Sembra non reggere ai colpi dell'analisi logica anche la teoria in base alla quale bisogna accettare che Spalletti abbia deciso di andar via da Napoli perché non intenzionato a continuare a lavorare con Aurelio De Laurentiis: scelta legittima, per carità, ma delle scelte è giusto e doveroso assumersi la responsabilità, che ci si chiami Pincopallino o Luciano Spalletti.

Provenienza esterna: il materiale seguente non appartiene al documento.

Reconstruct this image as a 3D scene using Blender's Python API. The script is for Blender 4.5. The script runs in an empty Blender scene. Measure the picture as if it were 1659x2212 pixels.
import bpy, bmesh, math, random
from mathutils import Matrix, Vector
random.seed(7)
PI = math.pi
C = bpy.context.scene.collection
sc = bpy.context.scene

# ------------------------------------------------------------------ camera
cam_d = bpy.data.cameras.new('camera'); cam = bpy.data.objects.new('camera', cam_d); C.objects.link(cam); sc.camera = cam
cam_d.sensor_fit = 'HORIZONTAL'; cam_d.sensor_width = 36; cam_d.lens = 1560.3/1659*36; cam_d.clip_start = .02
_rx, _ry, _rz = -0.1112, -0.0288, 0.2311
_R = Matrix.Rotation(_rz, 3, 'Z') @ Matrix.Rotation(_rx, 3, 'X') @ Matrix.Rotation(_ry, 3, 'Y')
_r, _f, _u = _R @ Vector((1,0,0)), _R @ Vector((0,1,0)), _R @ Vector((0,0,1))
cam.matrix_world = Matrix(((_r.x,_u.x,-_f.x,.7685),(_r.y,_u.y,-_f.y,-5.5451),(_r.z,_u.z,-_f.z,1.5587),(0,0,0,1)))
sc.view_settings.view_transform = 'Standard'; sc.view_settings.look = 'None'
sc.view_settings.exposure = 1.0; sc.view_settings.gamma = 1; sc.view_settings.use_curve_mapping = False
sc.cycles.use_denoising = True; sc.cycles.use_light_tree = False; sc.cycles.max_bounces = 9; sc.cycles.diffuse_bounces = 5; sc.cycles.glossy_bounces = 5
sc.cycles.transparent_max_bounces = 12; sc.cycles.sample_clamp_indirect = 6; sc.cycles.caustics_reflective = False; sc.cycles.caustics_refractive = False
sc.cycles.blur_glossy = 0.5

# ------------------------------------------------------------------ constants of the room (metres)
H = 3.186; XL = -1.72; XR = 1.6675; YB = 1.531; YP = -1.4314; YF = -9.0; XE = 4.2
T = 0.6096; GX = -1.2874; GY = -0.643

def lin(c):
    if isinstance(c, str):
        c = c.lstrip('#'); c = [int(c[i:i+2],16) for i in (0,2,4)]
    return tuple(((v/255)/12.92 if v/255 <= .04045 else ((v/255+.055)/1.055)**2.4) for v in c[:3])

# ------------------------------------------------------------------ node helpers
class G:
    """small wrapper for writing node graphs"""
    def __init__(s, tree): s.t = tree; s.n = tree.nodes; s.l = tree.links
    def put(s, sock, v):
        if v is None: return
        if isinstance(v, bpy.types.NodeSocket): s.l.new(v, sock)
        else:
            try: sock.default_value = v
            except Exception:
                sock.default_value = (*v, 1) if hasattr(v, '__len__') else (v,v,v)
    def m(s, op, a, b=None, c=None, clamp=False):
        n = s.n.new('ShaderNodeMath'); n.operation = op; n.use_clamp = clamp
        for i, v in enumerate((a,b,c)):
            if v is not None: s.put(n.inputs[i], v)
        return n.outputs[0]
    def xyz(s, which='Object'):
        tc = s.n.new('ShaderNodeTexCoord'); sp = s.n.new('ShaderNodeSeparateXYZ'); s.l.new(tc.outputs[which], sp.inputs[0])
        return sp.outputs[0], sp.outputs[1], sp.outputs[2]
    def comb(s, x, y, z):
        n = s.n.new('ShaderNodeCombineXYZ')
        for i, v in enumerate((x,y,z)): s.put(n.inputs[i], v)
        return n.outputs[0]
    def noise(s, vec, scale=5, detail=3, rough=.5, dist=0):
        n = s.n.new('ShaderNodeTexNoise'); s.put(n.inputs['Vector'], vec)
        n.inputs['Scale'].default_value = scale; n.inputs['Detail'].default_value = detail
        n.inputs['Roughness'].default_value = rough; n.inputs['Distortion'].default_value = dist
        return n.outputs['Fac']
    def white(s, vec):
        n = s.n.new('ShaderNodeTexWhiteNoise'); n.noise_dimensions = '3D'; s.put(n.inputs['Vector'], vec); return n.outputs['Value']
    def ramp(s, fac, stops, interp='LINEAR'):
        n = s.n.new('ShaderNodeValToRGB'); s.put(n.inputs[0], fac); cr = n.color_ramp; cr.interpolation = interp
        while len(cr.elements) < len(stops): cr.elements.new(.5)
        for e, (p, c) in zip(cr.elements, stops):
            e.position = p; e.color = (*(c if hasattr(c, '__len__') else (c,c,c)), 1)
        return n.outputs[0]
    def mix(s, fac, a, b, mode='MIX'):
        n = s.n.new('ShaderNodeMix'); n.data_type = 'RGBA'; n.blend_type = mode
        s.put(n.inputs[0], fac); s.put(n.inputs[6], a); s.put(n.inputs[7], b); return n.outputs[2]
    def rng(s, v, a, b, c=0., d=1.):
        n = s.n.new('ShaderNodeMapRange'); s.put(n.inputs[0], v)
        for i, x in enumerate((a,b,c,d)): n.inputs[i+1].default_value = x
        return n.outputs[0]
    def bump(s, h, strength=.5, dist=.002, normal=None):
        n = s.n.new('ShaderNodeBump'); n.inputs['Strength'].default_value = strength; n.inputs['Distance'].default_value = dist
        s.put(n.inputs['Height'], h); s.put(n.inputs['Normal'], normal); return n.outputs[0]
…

Dunque se, come sembra dal duro comunicato di De Laurentiis, la penale vale anche per le Federazioni, perché non chiedere l'ammontare della stessa per permettere al tecnico di sedere sulla panchina della Nazionale italiana?

Il calcio è chiamato a crescere, quello italiano in particolar modo: se il suo appeal è così basso negli ultimi anni, il rispetto delle regole e dei contratti potrebbe restituire parte della credibilità ad un movimento che sembra averla perduta, tra dichiarazioni improvvide e decisioni che lasciano - spesso - l'amaro in bocca.

Si riparta dalle regole e dal loro rispetto, per restituire dignità ad uno sport che resta - per i più -  il più bello al mondo.